There are a variety of leadership skills that we teach in the Gordon-MIT Engineering Leadership Program that could have helped, including advocacy, identifying the paradox, vision creation, self-awareness, and courage. 

Those kinds of skills would have helped the team communicate more effectively and operate more cohesively, but there were more errors  that exacerbated the problem. 

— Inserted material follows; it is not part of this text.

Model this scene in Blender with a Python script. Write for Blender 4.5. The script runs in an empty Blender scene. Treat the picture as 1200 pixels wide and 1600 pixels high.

Four Tactical Errors That Compounded The Problem

In addition to needing those leadership skills at various levels of the organization, we made four key tactical errors (so try to avoid this when you’re in a high-pressure situation):

Error: We Made A Software Platform Before We Knew What It Needed To Do. That’s maybe a little glib, because we thought we knew what it needed to do. But since we hadn’t yet created a version of the product that worked and which we liked, we shouldn’t have assumed we knew what interactions we should support, or the tools that developers would need at that time. We spent a lot of resources creating a robust software development kit (SDK) with the belief that a bunch of people outside the company, who hadn’t spent any time developing a social robot before, would be able to create desirable add-on skills for Jibo—when we hadn’t even solved this problem yet. 

Lesson: Until you know what the experience should be like, don’t expect that others who aren’t living with the problem as deeply as you will be able to constructively address the problem.

Error: We Didn’t Have a Method to Support Rapid Learning.The design team  couldn’t learn fast enough, because the hardware and SDK weren’t yet working. In fact, we spent months using a Samsung phone taped to a model of the robot that designers moved manually, to try to get an understanding of how the robot might feel. If we created the ideal experience first, lived with it, and then tuned it up, we would have quickly learned the key areas we needed to focus on.

Lesson: Focusing on creating a single working solution may have made it seem like progress was slower—but it would have ultimately led to faster deployment.

Error: We Tried to Motivate the Team with Gloom And Doom.At a team meeting, an executive tried to motivate the team by telling everyone how little money and time we had before going bankrupt. Of course, that technique didn’t help our already talented and highlyinvested team be more creative or develop new technologies faster.

Lesson: What the team needed was clarity about the vision, a single point of advocacy for that vision, and the courage to stay the course without distraction.

Error: We Got Distracted by Assumed Competitive Pressures. Shortly after the initial Jibo team was hired, Amazon’s Alexa launched, and we focused on their success, which was wrong and distracting. Unlike Alexa, Jibo didn’t need features like a kitchen timer or a shopping list. A social robot has one job: to be social in a way that people want to live with.

Lesson: It’s essential to differentiate between the kind of market signals that require you to change your strategy, versus market noise that you should ignore. 

I left Jibo before the robot launched, because I realized that we wouldn’t be able to deliver the Experience Centerline. We had over-invested in areas that pulled us off the course of discovering and learning what the core of the product needed to be. Prior to leaving, I put the names of everyone on the team on a metal plate inside the robot. If you take apart a Jibo, you’ll see these signatures—just like on the first Macintosh. Our signatures became the physical testament to the one thing that we were aligned on: we were trying to create a glimpse of the future.